Cemff could help industry design stronger, more durable construction materials that also curtail carbon dioxide emissions from the manufacture of more than 3 billion tons of cement and concrete a year. Concrete manufacturing contributes as much as 8 percent of the greenhouse gas to the atmosphere.
Fifteen scientists at 11 institutions worked on the project led by Ratan Mishra of ETH Zurich, Rouzbeh Shahsavari of Rice University and Paul Bowen of EPFL Lausanne. Details appear in the Elsevier journal Cement and Concrete Research.
In this research, the force field isn't an invisible barrier from a science-fiction story. It's the collection of parameters scientists use to build computer models of atomic interactions. These parameters include the intrinsic energy of the atoms in a simulation system. They are used to calculate how atoms interact individually and collectively with their neighbors to give the material its properties.
The models show how the component molecules in cement interact with each other. These microscopic interactions determine how well concrete performs in real-world applications and allow for fine-tuning the material to perform at its best for decades and in the most environmentally conscious way.
One of the models included in the database is the interface force field platform developed and maintained by Professor Hendrik Heinz’s research team at CU Boulder. The interface force field provides parameters for all-atom simulations of cement minerals and more than 50 other inorganic compounds such as metals, clays and oxides. According to the study, "IFF follows rigorous science for the validations of molecular models with the description of physically and chemically most consistent parameters. It quantitatively describes chemical bonding via reliable partial atomic charges and enables accurate simulations of both bulk properties and interfacial properties of cement minerals in the presence of different mineral phases, water and polymers." The atomistic simulations help understand and predict the assembly of cement materials from the 1 to 1000 nanometer scale, as well as to inform models for accurate predictions on the microscale and macroscale.
"Molecular modeling still requires multiple trade-offs," said Mishra, lead author of the paper and a materials scientist at ETH Zurich. "The typical example is time versus accuracy, but more importantly, it is essential to recognize what specific models are good at and what they may be challenged with. Cemff will allow researchers to have a more comprehensive view on this question and to select the best approach for the problem they are tackling."
Cement consists primarily of calcium silicates that react with water to produce the hardened material that confers mechanical properties and durability to concrete.

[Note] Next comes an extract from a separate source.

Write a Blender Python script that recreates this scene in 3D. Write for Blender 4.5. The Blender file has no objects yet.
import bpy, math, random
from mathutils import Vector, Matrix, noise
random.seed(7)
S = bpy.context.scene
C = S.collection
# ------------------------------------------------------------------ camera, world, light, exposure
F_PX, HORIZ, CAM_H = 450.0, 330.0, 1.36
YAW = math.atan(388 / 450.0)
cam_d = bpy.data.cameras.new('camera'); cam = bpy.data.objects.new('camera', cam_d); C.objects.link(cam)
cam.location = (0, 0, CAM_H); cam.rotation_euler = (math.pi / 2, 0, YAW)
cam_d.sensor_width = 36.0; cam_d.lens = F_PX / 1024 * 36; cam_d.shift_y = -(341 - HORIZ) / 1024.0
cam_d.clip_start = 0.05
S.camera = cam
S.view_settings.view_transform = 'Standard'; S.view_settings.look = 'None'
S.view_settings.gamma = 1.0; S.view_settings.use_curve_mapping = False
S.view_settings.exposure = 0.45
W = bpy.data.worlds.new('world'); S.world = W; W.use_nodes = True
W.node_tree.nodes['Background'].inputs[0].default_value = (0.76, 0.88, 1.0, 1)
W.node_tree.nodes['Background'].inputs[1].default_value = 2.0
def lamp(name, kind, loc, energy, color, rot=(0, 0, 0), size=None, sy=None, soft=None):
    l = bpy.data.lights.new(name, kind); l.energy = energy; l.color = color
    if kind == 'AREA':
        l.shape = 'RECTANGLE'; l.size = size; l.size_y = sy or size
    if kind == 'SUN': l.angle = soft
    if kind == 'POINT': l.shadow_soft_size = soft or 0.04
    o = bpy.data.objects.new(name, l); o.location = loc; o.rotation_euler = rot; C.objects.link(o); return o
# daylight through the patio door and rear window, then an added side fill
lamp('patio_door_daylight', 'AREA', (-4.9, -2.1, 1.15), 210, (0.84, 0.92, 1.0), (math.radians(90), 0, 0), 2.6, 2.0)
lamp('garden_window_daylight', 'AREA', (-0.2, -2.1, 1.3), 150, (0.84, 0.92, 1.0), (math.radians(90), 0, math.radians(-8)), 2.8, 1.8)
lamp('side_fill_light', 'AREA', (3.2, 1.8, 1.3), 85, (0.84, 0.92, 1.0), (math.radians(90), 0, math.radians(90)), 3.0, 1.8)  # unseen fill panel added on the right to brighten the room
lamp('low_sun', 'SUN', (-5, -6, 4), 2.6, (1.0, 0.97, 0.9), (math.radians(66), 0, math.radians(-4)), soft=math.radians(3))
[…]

Nearly 60 percent of carbon dioxide emissions from cement production come from the decomposition of limestone, the source of calcium in cement. To reduce the carbon footprint, manufacturers often supplement the mix with clays, waste materials like fly ash and recycled materials.
These all influence the mechanical characteristics and resilience of the product; that is why there is a need for simulations at nanoscale that let manufacturers test mixes for strength and durability even before making real cement.
"I hope the open format and international base of the cemff database will encourage both the modeling and experimental community to create solid benchmarks to help understand and predict more accurately the properties of the most-used material on Earth and help us build a more sustainable future," Bowen said.